**** DATASET CONTENT

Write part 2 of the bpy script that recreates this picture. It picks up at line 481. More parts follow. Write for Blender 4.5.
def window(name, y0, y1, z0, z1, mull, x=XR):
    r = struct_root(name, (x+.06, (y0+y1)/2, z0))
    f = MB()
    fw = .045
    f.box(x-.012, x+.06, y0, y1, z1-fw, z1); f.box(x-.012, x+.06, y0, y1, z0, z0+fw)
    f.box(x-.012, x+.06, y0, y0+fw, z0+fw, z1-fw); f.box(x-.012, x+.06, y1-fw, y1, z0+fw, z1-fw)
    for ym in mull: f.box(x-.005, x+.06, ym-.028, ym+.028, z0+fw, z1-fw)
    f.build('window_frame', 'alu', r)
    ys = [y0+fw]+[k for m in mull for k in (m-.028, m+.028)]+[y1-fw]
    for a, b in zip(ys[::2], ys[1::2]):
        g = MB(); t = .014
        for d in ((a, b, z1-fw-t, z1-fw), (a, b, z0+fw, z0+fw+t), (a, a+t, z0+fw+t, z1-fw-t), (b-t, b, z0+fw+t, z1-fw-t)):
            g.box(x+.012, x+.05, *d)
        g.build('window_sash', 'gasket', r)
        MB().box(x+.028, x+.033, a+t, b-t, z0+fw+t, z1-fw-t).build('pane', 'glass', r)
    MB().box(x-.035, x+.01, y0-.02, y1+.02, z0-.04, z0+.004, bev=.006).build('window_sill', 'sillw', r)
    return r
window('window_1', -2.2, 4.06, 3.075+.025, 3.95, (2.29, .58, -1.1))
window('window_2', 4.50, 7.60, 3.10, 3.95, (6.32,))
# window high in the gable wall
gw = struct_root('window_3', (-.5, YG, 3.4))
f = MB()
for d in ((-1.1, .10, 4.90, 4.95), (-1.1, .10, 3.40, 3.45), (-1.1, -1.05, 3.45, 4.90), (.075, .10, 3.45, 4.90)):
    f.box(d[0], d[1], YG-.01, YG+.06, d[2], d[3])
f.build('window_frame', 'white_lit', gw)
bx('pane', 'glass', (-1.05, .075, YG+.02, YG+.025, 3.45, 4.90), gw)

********

WORK TO COMPLETE:
Nothing should be changed: write out all of the data as is.

TASK ANSWER:
Write part 2 of the bpy script that recreates this picture. It picks up at line 481. More parts follow. Write for Blender 4.5.
def window(name, y0, y1, z0, z1, mull, x=XR):
    r = struct_root(name, (x+.06, (y0+y1)/2, z0))
    f = MB()
    fw = .045
    f.box(x-.012, x+.06, y0, y1, z1-fw, z1); f.box(x-.012, x+.06, y0, y1, z0, z0+fw)
    f.box(x-.012, x+.06, y0, y0+fw, z0+fw, z1-fw); f.box(x-.012, x+.06, y1-fw, y1, z0+fw, z1-fw)
    for ym in mull: f.box(x-.005, x+.06, ym-.028, ym+.028, z0+fw, z1-fw)
    f.build('window_frame', 'alu', r)
    ys = [y0+fw]+[k for m in mull for k in (m-.028, m+.028)]+[y1-fw]
    for a, b in zip(ys[::2], ys[1::2]):
        g = MB(); t = .014
        for d in ((a, b, z1-fw-t, z1-fw), (a, b, z0+fw, z0+fw+t), (a, a+t, z0+fw+t, z1-fw-t), (b-t, b, z0+fw+t, z1-fw-t)):
            g.box(x+.012, x+.05, *d)
        g.build('window_sash', 'gasket', r)
        MB().box(x+.028, x+.033, a+t, b-t, z0+fw+t, z1-fw-t).build('pane', 'glass', r)
    MB().box(x-.035, x+.01, y0-.02, y1+.02, z0-.04, z0+.004, bev=.006).build('window_sill', 'sillw', r)
    return r
window('window_1', -2.2, 4.06, 3.075+.025, 3.95, (2.29, .58, -1.1))
window('window_2', 4.50, 7.60, 3.10, 3.95, (6.32,))
# window high in the gable wall
gw = struct_root('window_3', (-.5, YG, 3.4))
f = MB()
for d in ((-1.1, .10, 4.90, 4.95), (-1.1, .10, 3.40, 3.45), (-1.1, -1.05, 3.45, 4.90), (.075, .10, 3.45, 4.90)):
    f.box(d[0], d[1], YG-.01, YG+.06, d[2], d[3])
f.build('window_frame', 'white_lit', gw)
bx('pane', 'glass', (-1.05, .075, YG+.02, YG+.025, 3.45, 4.90), gw)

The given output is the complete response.